So what's really going on inside of memory.
scope (作用域)
This rectangle is let's say R RAM, the memory inside of your computer. This is different from the hard disk, which is where files and stuff are permanently stored.
RAM is this memory used for ephemeral purposes.
When you double-click a program, it's loaded into RAM. When you're working on a file, it's saving constantly to RAM but also hopefully to disc, to the hard disk so you don't actually lose it if the power goes off.
Well, if this is now my RAM:
what's really happening is some organization to functions in such being called, by default, if this is my RAM, main excel can have parameters, as we'll see in just a moment.
Arg C and Arg V, those symbols I've been waving my hands at, well where are they located in memory?
Well, memory is this rectangle, by default, they're located at the bottom. Now they may not take up the whole width. This is somewhat of a artist's rendition, but they're the very bottom of my RAM.
Now, what's on top of that? ( chart above)
Well, if main has any local variables X or Y or temp or foo or bar, or whatever the case may be, those variables come next in memory.
So you can think of it as left or right, top to bottom, or whatever, the point is they come next in RAM.
Now if you call a function, like increment or cube or swap, or in this case, foo, those variables are the parameters to that function, end up getting stored next in memory.
So everything is literally going back to back to back and so foo, similarly, if you have any local variables, like temp, it then goes here(right side). So when I said earlier that as soon as swap returns, all of the memory allocated for swap is now useless. It just disappears.
That's because this process on roles.
If you think of these kind of like trays in a cafeteria, right, that are kind of upside down, and by default, they're stacked from the floor on up and up and up.
Well, if you want to call a function, it's like putting another tray on that stack of trays and that tray represents a chunk of memory that that function can use.
Well, if that function calls another function, you put another tray on, and so that new tray represents that function's chunk of memory.
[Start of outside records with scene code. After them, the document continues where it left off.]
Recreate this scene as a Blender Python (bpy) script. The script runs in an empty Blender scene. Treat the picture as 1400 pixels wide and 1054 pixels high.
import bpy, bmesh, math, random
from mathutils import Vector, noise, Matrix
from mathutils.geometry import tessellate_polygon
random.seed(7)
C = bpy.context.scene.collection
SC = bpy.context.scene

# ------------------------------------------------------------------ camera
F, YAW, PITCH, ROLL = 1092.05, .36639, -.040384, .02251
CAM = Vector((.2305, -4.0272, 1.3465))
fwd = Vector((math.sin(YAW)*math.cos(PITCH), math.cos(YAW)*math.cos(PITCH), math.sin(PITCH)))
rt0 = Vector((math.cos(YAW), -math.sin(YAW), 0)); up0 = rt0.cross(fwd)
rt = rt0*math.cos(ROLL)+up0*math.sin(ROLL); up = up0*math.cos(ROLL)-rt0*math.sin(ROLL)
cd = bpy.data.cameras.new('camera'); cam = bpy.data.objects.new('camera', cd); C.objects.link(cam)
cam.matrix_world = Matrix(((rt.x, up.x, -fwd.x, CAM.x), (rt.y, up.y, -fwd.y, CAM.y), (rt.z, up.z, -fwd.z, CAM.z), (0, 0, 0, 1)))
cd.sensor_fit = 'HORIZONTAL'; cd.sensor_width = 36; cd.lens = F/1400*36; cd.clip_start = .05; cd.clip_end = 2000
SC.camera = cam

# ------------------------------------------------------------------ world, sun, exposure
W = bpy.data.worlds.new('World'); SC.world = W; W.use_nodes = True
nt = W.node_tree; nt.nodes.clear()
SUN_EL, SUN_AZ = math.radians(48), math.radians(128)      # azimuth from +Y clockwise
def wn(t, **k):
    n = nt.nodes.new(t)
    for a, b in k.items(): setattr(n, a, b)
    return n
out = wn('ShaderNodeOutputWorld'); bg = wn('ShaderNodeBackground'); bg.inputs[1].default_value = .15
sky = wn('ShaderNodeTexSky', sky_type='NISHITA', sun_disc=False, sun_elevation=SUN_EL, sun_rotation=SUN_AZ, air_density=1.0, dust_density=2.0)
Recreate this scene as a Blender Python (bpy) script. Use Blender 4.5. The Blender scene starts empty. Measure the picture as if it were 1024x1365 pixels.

But as soon as the most recently called function finishes executing, you have to take that tray off the stack in order to get at the previous function's memory, and once he's done executing, you have to take that one off and then what's left well then main.
So even though we're not literally throwing RAM away, we're not physically moving anything, conceptually, we have to go through memory in this order back to back to back and then undo it.
So pictorially, you can imagine foo getting called and then it finishes running; so these rows in this chart will just be whisked away.
The bits are still there, muck like bits are still left when you erase a file on your hard disk but they're forgotten about.
So pictorially, this row would simply disappear.
Now, there's a bigger picture here:
I intentionally used this very common analogy of a stack of trays in a cafeteria.
Well, because the memory we've been using for local variables, and for functions, storage space is what computer scientists generally call the stack.
It turns out that slightly before the stack, slightly before this conceptual chunk of memory, there's other things called environment variables that we may see over time but elsewhere in memory are other things.
Text is where the zeros and ones that compose your actually stored. So when you compile a program called A.out, or skittles or whatever, and you double-click that program, or in our command line environment, run it with dot slash(./) skittles, that program is loaded into memory just like Microsoft Word or whatever would be on your own computer.
Where is it put in memory? Conceptually, it's put at the top of my chunk of RAM, below it, goes initialized and uninitialized data -- this is a fancy way of saying global variables come next -- and below that, comes what's called the heap.
So before long(不久之后), we'll see, especially for problems , that we can't allocate an int every time we want to store something, because what if we want to store 140,000 English words. Right. We're not going to have 140,000 variables in my program. I need access to more memory, and I need it fast. Well, there's a chunk of memory called the heap that you can grab as much memory as you want so long as it exists for your program.
But there's kind of a problem here. And this picture kind of makes clear that we're headed for disaster.
There's only a finite amount of memory. And very deliberately has that memory been laid out as such.
So what's the problem? We're probably going to run into very soon. Right, stack.
stack, stack, stack. You're calling functions, functions, functions, but you're allocating heap, heap, heap memory for your words.
Eventually, stack and heap will collide(冲突).
And one of the ways you can make a program crash, intentionally or not, is to essentially use up too much memory or call too many functions and what happens is, bam(崩掉), one hits the other and bad things happen.